Short exercise:
Your task is to quote the listing below exactly, beginning with its first line and ending on the line bearing "PI = math.pi".

-- Source material start --

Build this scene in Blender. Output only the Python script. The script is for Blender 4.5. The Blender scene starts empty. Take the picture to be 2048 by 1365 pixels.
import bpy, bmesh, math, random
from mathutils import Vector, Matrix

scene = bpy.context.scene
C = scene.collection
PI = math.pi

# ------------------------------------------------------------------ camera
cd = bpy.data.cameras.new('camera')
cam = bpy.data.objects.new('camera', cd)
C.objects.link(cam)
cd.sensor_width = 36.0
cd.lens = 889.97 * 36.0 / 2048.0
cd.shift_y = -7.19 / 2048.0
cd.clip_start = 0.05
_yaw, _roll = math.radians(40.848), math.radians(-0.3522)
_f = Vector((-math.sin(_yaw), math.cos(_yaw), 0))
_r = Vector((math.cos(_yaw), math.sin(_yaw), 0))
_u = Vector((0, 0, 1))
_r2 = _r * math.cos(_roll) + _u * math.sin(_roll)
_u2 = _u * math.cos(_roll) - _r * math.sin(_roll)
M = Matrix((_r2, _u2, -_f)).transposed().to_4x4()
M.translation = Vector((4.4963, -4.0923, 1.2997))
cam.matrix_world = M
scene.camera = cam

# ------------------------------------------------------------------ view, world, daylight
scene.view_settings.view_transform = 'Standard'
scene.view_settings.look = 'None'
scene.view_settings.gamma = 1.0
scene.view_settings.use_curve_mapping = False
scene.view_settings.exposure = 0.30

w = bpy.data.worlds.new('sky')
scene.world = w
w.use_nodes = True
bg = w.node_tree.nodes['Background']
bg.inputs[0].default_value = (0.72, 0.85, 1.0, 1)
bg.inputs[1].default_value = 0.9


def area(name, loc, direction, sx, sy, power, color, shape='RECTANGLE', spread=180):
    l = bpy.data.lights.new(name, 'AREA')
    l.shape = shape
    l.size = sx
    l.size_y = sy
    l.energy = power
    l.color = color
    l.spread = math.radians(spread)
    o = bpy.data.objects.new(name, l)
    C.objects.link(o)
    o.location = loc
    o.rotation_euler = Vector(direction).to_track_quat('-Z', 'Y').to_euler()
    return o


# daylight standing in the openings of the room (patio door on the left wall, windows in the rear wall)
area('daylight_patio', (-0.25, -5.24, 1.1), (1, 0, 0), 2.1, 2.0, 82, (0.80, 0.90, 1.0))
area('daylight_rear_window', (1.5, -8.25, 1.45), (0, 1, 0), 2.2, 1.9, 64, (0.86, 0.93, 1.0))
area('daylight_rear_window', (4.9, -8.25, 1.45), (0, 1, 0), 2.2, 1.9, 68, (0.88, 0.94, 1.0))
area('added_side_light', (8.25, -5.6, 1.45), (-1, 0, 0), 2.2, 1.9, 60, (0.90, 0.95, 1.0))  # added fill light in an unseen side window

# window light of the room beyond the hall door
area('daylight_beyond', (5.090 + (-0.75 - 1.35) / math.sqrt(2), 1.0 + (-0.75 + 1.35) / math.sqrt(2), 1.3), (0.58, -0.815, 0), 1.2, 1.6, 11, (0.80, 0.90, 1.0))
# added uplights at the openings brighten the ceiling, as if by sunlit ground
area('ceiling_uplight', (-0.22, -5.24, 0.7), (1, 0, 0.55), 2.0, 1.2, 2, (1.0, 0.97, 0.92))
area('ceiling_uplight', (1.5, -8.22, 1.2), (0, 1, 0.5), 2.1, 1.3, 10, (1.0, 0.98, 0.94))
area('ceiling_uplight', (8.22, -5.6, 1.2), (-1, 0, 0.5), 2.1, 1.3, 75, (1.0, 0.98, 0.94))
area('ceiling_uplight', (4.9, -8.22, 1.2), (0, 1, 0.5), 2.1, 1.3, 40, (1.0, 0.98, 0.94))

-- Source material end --

Exercise result:
Build this scene in Blender. Output only the Python script. The script is for Blender 4.5. The Blender scene starts empty. Take the picture to be 2048 by 1365 pixels.
import bpy, bmesh, math, random
from mathutils import Vector, Matrix

scene = bpy.context.scene
C = scene.collection
PI = math.pi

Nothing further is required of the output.